Confidence Interval Calculator for Means & Proportions

Estimate the range your true value likely falls in. Enter sample data, choose a confidence level, and read the margin of error and interval — recomputed live as you type.

How the confidence interval is calculated

A confidence interval gives a plausible range for an unknown population value based on a single sample. The general shape is the same for every case: estimate ± (critical value × standard error). The "critical value × standard error" piece is the margin of error.

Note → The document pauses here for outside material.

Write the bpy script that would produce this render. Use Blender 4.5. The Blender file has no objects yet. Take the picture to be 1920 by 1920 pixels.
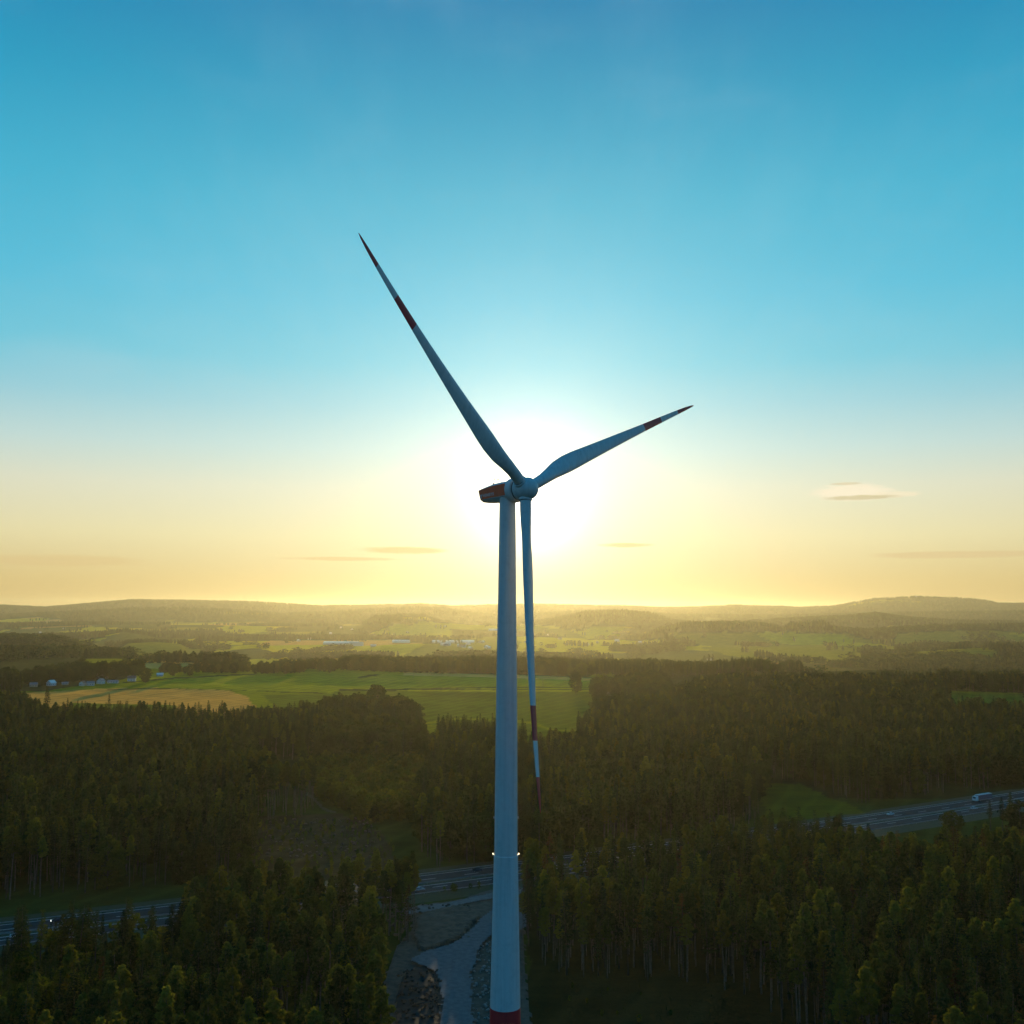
import bpy, math, random
import numpy as np
from mathutils import Matrix, Vector

SC = bpy.context.scene
COL = SC.collection
R_ = np.random.default_rng(7)
random.seed(7)

# ------------------------------------------------------------------ camera
ZC, FPX, ROLL = 114.0, 1920.0, math.radians(0.24)
PITCH = math.atan(183 / FPX)
CAM = np.array([0.9, -203.0, ZC])
_F = np.array([0, math.cos(PITCH), math.sin(PITCH)])
_U0 = np.array([0, -math.sin(PITCH), math.cos(PITCH)])
_R0 = np.array([1.0, 0, 0])
_R = math.cos(ROLL) * _R0 + math.sin(ROLL) * _U0
_U = -math.sin(ROLL) * _R0 + math.cos(ROLL) * _U0
cam_data = bpy.data.cameras.new('camera')
cam_data.sensor_width = 36; cam_data.sensor_height = 36; cam_data.sensor_fit = 'HORIZONTAL'
cam_data.lens = 36.0
cam_data.clip_start = 0.5; cam_data.clip_end = 60000
cam = bpy.data.objects.new('camera', cam_data)
COL.objects.link(cam)
m = Matrix.Identity(4)
for i in range(3):
    m[i][0] = _R[i]; m[i][1] = _U[i]; m[i][2] = -_F[i]; m[i][3] = CAM[i]
cam.matrix_world = m
SC.camera = cam


def ray(px, py):
    return _F + _U * (960 - py) / FPX + _R * (px - 960) / FPX


def proj(x, y, z):
    dx, dy, dz = x - CAM[0], y - CAM[1], z - CAM[2]
    w = dx * _F[0] + dy * _F[1] + dz * _F[2]
    w = np.where(np.abs(w) < 1e-3, 1e-3, w)
    a = dx * _R[0] + dy * _R[1] + dz * _R[2]
    b = dx * _U[0] + dy * _U[1] + dz * _U[2]
    return 960 + FPX * a / w, 960 - FPX * b / w


def gnd(px, py, z=0.0):
    d = ray(px, py); t = (z - ZC) / d[2]
    return CAM + d * t


# ------------------------------------------------------------------ light
SUN_AZ = math.atan2((990 - 960) / FPX, 1.0)      # to the right of straight ahead
SUN_EL = math.radians(6.1)
SUN_DIR = Vector((math.sin(SUN_AZ) * math.cos(SUN_EL), math.cos(SUN_AZ) * math.cos(SUN_EL), math.sin(SUN_EL)))
sun_data = bpy.data.lights.new('sun', 'SUN')
sun_data.energy = 3.3
sun_data.angle = math.radians(0.53)
sun_data.color = (1.0, 0.74, 0.36)
sun = bpy.data.objects.new('sun', sun_data)
COL.objects.link(sun)
sun.rotation_euler = SUN_DIR.to_track_quat('Z', 'Y').to_euler()
sun.location = (0, 0, 400)

vs = SC.view_settings
SC.display_settings.display_device = 'sRGB'
vs.view_transform = 'Standard'; vs.look = 'None'; vs.exposure = 0.0; vs.gamma = 1.0
vs.use_curve_mapping = False
SC.render.engine = 'CYCLES'
cy = SC.cycles
cy.use_denoising = True
cy.max_bounces = 5; cy.diffuse_bounces = 2; cy.glossy_bounces = 2; cy.transmission_bounces = 3
cy.volume_bounces = 0; cy.transparent_max_bounces = 8
cy.use_adaptive_sampling = True; cy.adaptive_threshold = 0.015
cy.caustics_reflective = False; cy.caustics_refractive = False


def lin(h):
    h = h.lstrip('#')
    o = []
    for i in (0, 2, 4):
        c = int(h[i:i + 2], 16) / 255
        o.append(c / 12.92 if c <= 0.04045 else ((c + 0.055) / 1.055) ** 2.4)
    return tuple(o)


class NT:
    """small helper that writes node graphs"""
    def __init__(s, tree):
        s.t = tree; s.n = tree.nodes; s.l = tree.links

    def node(s, kind, **kw):
        n = s.n.new(kind)
        for k, v in kw.items():
            setattr(n, k, v)
        return n

    def put(s, v, sock):
        if v is None:
            return
        if hasattr(v, 'is_output'):
            s.l.new(v, sock)
        else:
            sock.default_value = v

    def math(s, op, a, b=None, c=None, clamp=False):
        n = s.node('ShaderNodeMath', operation=op, use_clamp=clamp)
        s.put(a, n.inputs[0]); s.put(b, n.inputs[1]); s.put(c, n.inputs[2])
        return n.outputs[0]

    def vmath(s, op, a, b=None):
        n = s.node('ShaderNodeVectorMath', operation=op)
        s.put(a, n.inputs[0]); s.put(b, n.inputs[1])
        return n.outputs['Value'] if op in ('DOT_PRODUCT', 'LENGTH') else n.outputs[0]

    def mix(s, f, a, b, blend='MIX'):
        n = s.node('ShaderNodeMix', data_type='RGBA', blend_type=blend)
        s.put(f, n.inputs[0])
        s.put(a if hasattr(a, 'is_output') else (*a, 1)[:4], n.inputs[6])
        s.put(b if hasattr(b, 'is_output') else (*b, 1)[:4], n.inputs[7])
        return n.outputs[2]

    def smooth(s, v, lo, hi, a=0.0, b=1.0):
        n = s.node('ShaderNodeMapRange', interpolation_type='SMOOTHSTEP')
        s.put(v, n.inputs[0]); n.inputs[1].default_value = lo; n.inputs[2].default_value = hi
        n.inputs[3].default_value = a; n.inputs[4].default_value = b
        return n.outputs[0]

    def ramp(s, v, stops, interp='LINEAR'):
        n = s.node('ShaderNodeValToRGB')
        n.color_ramp.interpolation = interp
        e = n.color_ramp.elements
        while len(e) > 1:
            e.remove(e[-1])
        e[0].position = stops[0][0]; e[0].color = (*stops[0][1], 1)
        for p, c in stops[1:]:
            q = e.new(p); q.color = (*c, 1)
        s.put(v, n.inputs[0])
        return n.outputs[0]

    def noise(s, vec, scale, detail=3, rough=0.5):
        n = s.node('ShaderNodeTexNoise')
        s.put(vec, n.inputs['Vector']); n.inputs['Scale'].default_value = scale
        n.inputs['Detail'].default_value = detail; n.inputs['Roughness'].default_value = rough
        return n.outputs[0]


# sky
world = bpy.data.worlds.new('World'); SC.world = world; world.use_nodes = True
w = NT(world.node_tree); w.n.clear()
tc = w.node('ShaderNodeTexCoord').outputs['Generated']
dirn = w.vmath('NORMALIZE', tc)
sep = w.node('ShaderNodeSeparateXYZ'); w.l.new(dirn, sep.inputs[0])
X, Y, Z = sep.outputs
elev = w.math('MULTIPLY', w.math('ARCSINE', Z), 57.29578)
az = w.math('MULTIPLY', w.math('ARCTAN2', X, Y), 57.29578)
ef = w.math('DIVIDE', elev, 90.0, clamp=True)
front = w.ramp(ef, [(0, lin('#C6A464')), (1.6 / 90, lin('#D4BA7C')), (4.0 / 90, lin('#E2D6A6')), (6.6 / 90, lin('#DADAC2')),
                    (8.8 / 90, lin('#BCD6D4')), (11.2 / 90, lin('#93CAD8')), (13.5 / 90, lin('#6AC3DA')), (17 / 90, lin('#4DBAD9')),
                    (22 / 90, lin('#33ADCF')), (27 / 90, lin('#0F98C1')), (32 / 90, lin('#0080B2')), (50 / 90, lin('#0872AA')),
                    (1, lin('#0A69A0'))])
back = w.ramp(ef, [(0, (0.050, 0.20, 0.38)), (10 / 90, (0.042, 0.23, 0.46)), (30 / 90, (0.018, 0.21, 0.43)), (1, lin('#0A69A0'))])
facing = w.vmath('DOT_PRODUCT', dirn, (math.sin(SUN_AZ), math.cos(SUN_AZ), 0))
base = w.mix(w.smooth(facing, -0.35, 0.75), back, front)
cs = w.vmath('DOT_PRODUCT', dirn, tuple(SUN_DIR))
th = w.math('MULTIPLY', w.math('ARCCOSINE', w.math('MINIMUM', cs, 0.999999)), 57.29578)


def glow(amp, sigma, col, power=1.0):
    t = w.math('DIVIDE', th, sigma)
    if power != 1.0:
        t = w.math('POWER', t, power)
    g = w.math('MULTIPLY', w.math('EXPONENT', w.math('MULTIPLY', t, -1.0)), amp)
    n = w.node('ShaderNodeVectorMath', operation='SCALE')
    n.inputs[0].default_value = col; w.l.new(g, n.inputs[3])
    return n.outputs[0]


g = w.vmath('ADD', glow(0.74, 5.3, (1.0, 0.74, 0.54)), glow(0.30, 14.0, (0.66, 1.0, 0.76)))
g = w.vmath('ADD', g, glow(4.0, 1.2, (1.0, 0.9, 0.78)))
skyc = w.vmath('ADD', base, g)
# thin high cirrus and the small evening clouds
cmb = w.node('ShaderNodeCombineXYZ'); w.put(w.math('MULTIPLY', az, 0.06), cmb.inputs[0]); w.put(w.math('MULTIPLY', elev, 0.16), cmb.inputs[1])
cir = w.noise(cmb.outputs[0], 1.3, 5, 0.55)
cm = w.math('MULTIPLY', w.smooth(cir, 0.5, 0.8), w.smooth(elev, 6, 14, 0.0, 0.06))
skyc = w.mix(cm, skyc, (0.62, 0.78, 0.84))
# thin wind-drawn streaks fanning out of the western sky
fan = w.math('ARCTAN2', w.math('SUBTRACT', elev, math.degrees(SUN_EL) - 6.0), w.math('SUBTRACT', az, math.degrees(SUN_AZ)))
fcb = w.node('ShaderNodeCombineXYZ'); w.put(w.math('MULTIPLY', fan, 2.6), fcb.inputs[0]); w.put(w.math('MULTIPLY', th, 0.05), fcb.inputs[1])
fn1 = w.noise(fcb.outputs[0], 1.6, 5, 0.6)
fm1 = w.math('MULTIPLY', w.smooth(fn1, 0.42, 0.72), w.math('MULTIPLY', w.smooth(elev, 7, 13), w.smooth(th, 44, 22, 0.0, 0.05)))
skyc = w.mix(fm1, skyc, (0.55, 0.80, 0.86))


def cloud(az0, el0, wa, we, col, amt, sc, lo=0.42, hi=0.62, off=0.0):
    global skyc
    da = w.math('DIVIDE', w.math('SUBTRACT', az, az0), wa)
    de = w.math('DIVIDE', w.math('SUBTRACT', elev, el0), we)
    r2 = w.math('ADD', w.math('POWER', w.math('ABSOLUTE', da), 2.0), w.math('POWER', w.math('ABSOLUTE', de), 2.0))
    env = w.math('EXPONENT', w.math('MULTIPLY', r2, -1.0))
    c = w.node('ShaderNodeCombineXYZ')
    w.put(w.math('MULTIPLY', az, sc), c.inputs[0]); w.put(w.math('MULTIPLY', elev, sc * 3.6), c.inputs[1]); c.inputs[2].default_value = off
    nz = w.noise(c.outputs[0], 1.0, 6, 0.6)
    mk = w.math('MULTIPLY', w.smooth(w.math('MULTIPLY', w.math('ADD', nz, 0.35), env), lo, hi), amt)
    skyc = w.mix(mk, skyc, col)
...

For a proportion (the rate you care about in A/B testing), the point estimate is p̂ = successes / n. Its standard error is SE = √(p̂(1−p̂) / n), and this calculator multiplies that by the z critical value for your chosen confidence level (z ≈ 1.96 at 95%). So a conversion rate of 11.8% on 1,000 visitors gives a 95% interval of roughly 9.8% to 13.8%. Narrow intervals mean a precise estimate; wide ones mean you need more data before trusting a winner.

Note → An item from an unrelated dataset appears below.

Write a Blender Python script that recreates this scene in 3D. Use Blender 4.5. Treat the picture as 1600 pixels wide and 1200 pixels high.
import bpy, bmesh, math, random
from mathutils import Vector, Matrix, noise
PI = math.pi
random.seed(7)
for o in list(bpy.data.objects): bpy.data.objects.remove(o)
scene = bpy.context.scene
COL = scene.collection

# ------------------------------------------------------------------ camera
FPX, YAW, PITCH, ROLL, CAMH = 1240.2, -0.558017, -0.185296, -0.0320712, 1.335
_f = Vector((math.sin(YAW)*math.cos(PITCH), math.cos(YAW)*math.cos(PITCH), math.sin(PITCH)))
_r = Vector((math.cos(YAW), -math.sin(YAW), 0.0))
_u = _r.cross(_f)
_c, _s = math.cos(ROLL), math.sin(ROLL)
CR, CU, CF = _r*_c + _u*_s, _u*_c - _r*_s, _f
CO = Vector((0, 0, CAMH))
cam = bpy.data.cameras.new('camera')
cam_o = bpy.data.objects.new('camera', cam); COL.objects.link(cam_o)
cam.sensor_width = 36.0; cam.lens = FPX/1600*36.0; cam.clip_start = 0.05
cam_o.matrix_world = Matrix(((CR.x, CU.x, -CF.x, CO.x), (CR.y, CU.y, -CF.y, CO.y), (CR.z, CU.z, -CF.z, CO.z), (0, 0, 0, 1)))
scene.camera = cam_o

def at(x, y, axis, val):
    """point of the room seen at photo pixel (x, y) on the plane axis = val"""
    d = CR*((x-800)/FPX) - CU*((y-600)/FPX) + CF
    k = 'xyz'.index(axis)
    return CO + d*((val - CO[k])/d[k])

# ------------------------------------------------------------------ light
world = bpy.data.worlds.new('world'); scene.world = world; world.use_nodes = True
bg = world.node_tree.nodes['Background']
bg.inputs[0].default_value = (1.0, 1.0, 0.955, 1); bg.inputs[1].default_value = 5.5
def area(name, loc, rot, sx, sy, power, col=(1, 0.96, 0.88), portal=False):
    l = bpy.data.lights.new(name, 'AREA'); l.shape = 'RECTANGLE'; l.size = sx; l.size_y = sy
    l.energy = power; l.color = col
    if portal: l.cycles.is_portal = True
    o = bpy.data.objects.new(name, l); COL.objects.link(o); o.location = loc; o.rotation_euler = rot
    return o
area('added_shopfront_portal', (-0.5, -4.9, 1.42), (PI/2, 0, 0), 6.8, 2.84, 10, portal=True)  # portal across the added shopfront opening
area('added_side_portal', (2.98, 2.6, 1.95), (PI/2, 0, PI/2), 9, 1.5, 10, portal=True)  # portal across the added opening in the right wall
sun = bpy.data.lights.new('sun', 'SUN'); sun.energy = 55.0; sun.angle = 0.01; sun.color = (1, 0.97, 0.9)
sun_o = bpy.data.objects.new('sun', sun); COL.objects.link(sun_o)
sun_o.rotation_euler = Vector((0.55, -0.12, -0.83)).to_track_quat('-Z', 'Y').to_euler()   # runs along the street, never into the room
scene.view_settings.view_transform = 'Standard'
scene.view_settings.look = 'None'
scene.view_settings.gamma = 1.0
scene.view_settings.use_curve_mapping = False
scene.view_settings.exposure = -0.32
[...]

For a mean of continuous data, the estimate is the sample average x̄, the standard error is SE = s / √n, and the critical value comes from the Student t distribution with n−1 degrees of freedom rather than z. The t value is larger than z for small samples, which correctly widens the interval to reflect the extra uncertainty of estimating the standard deviation from limited data. As n grows, t converges to z.

The z and t critical values here are computed numerically — an inverse-normal approximation for z and an iterative inversion of the t CDF — so any confidence level from 50% to 99.99% works, not just the textbook presets. Use the custom field to match an exact alpha. Remember the standard caveat: a 95% interval means the procedure captures the true value 95% of the time across repeated samples, not that there is a 95% probability for this one interval.